Monday 28 October 2013

Halloween Feature: Review of The Turn of the Screw by Henry James

As the eighth part of my Halloween feature is a review of The Turn of the Screw by the really really wonderful Janet Emson!


Widely recognised as one of literature’s most gripping ghost stories, this classic tale of moral degradation concerns the sinister transformation of two innocent children into flagrant liars and hypocrites. The story begins when a governess arrives at an English country estate to look after Miles, aged ten and Flora, eight. At first, everything appears normal but then events gradually begin to weave a spell of psychological terror.
One night a ghost appears before the governess. It is the dead lover of Miss Jessel, the former governess. Later, the ghost of Miss Jessel herself appears before the governess and the little girl. Moreover, both the governess and the housekeeper suspect that the two spirits have appeared to the boy in private. The children, however, adamantly refuse to acknowledge the presence of the two spirits, in spite of indications that there is some sort of evil communications going on between the children and the ghosts.
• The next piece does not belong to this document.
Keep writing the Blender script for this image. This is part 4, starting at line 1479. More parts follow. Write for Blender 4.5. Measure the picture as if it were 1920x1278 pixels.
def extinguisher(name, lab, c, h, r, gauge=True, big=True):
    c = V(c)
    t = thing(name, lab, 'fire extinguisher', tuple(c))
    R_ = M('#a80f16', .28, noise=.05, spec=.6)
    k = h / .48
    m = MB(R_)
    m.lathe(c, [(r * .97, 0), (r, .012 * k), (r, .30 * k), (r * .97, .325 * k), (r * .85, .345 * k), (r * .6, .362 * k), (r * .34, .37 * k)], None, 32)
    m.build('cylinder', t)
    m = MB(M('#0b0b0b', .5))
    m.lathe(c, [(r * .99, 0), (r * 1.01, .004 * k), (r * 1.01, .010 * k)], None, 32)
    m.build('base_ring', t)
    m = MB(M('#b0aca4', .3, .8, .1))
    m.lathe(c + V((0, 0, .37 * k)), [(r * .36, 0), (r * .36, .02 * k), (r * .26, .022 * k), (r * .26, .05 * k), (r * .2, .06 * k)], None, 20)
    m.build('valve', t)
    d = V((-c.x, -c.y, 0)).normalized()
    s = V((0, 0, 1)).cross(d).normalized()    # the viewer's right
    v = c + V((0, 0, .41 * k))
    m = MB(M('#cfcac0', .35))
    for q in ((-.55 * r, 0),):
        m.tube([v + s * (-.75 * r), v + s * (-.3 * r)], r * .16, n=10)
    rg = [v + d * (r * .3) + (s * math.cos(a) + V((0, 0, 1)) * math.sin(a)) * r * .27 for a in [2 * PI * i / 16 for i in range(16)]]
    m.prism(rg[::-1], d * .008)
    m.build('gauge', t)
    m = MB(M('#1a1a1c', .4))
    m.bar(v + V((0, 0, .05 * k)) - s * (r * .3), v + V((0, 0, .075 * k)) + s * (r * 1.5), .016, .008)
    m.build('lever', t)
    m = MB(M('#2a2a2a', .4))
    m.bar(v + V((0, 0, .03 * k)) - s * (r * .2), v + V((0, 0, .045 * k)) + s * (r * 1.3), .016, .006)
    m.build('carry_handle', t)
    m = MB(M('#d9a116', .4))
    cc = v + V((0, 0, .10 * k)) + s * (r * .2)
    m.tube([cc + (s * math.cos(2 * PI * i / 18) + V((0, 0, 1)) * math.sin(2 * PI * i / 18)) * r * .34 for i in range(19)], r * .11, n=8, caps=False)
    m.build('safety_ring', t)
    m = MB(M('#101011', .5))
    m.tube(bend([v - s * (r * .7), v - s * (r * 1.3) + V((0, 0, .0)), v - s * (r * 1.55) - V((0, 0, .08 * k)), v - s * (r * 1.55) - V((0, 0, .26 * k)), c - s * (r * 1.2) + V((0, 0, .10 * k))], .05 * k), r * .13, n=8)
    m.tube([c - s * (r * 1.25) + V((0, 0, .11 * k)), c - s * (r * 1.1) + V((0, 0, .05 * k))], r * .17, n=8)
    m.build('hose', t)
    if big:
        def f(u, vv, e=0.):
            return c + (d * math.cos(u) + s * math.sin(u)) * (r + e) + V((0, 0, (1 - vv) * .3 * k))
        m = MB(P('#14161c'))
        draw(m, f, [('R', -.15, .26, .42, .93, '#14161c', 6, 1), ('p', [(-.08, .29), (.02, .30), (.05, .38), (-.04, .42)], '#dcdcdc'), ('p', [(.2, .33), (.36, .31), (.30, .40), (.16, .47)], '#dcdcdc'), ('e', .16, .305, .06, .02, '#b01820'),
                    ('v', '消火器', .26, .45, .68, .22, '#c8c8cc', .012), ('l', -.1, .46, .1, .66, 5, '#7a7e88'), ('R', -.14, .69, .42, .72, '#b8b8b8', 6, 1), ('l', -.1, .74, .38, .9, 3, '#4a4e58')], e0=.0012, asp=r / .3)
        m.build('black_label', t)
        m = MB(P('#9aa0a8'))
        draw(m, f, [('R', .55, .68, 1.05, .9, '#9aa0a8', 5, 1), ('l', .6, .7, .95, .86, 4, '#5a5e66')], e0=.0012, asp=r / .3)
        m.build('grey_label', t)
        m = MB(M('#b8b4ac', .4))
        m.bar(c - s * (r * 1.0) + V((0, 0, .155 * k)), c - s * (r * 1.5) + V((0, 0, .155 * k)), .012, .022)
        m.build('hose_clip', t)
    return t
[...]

This is the first Henry James novel I have read and I came to it with an open mind and the expectation of a well told, scary ghost story.
The story opens with a group, who each take it in turns to tell ghost stories. One night one of the group, after claiming to know of a story all the more chilling for it being true, and entreated to tell it, starts to narrate the tale.
A governess, who remains nameless, is engaged to care for two orphaned siblings by their bachelor uncle. Whilst he wants to provide for them he makes it clear he does not want any involvement with them, which should perhaps have been a warning to the governess.
She, accepting the position, soon arrives at the estate and on meeting Flora soon falls in love with the beautiful child. Flora is soon joined by her brother Miles, who has, for unexplained reasons been expelled from school. Both the governess and the housekeeper Mrs Grose, also under the spell of the children, can imagine any reason why Miles would have been expelled.
Soon after arriving the governess notices a man on a tower in the house. Sure he is not one of the staff she describes the visitor to Mrs Grose who is shocked to discover the description matches that of Quint, the old valet of the children’s uncle but who was dead. This valet was known to be a horrible vile person and was the lover of Miss Jessel, the former governess and also dead. It is not long before Miss Jessel’s ghost appears and the governess is filled with a sense of evil and wrongdoing. She is sure that the spirits mean harm to Flora and Miles and that the children are aware of them.
She sets out, determined that the ghosts won’t harm the children and to discover why the children refuse to acknowledge they are in contact with Miss Jessel and Quint.
Sadly I was disappointed with this story. The ghosts themselves were intended to be depicted as evil spirits but I was always left wondering as to what evils they had done, both when alive, and what their intention was towards the children or indeed the governess. The descriptions of their actions where vague and left me wanting. The children however, as they are described by the governess give more of a hint at potential evil. There seems something amiss with them but this is hard to pinpoint. The governess extols their virtues and beauty from the first meeting, falling for them and showering them in attention. Both her and Mrs Grose seem to be under their spell.
It’s difficult to see whether the children were possessed, there were ghosts or whether the governess was having a psychological breakdown. All are possibilities and it is this vagueness which made me feel let down by the story, together with the fact that I couldn’t feel the terror supposedly felt by her. There seem to be too many unanswered questions and the story ends somewhat abruptly, which too was a let down.
I am glad I read the story and it hasn’t deterred me from reading more Henry James novels but if you are looking for a scary ghost story this Halloween I’d perhaps look elsewhere.
6 out of 10

A big thank you to Janet for taking part in my Halloween Feature and taking the time to read Turn of the Screw. I remember watching the television adaptation of this when I was little!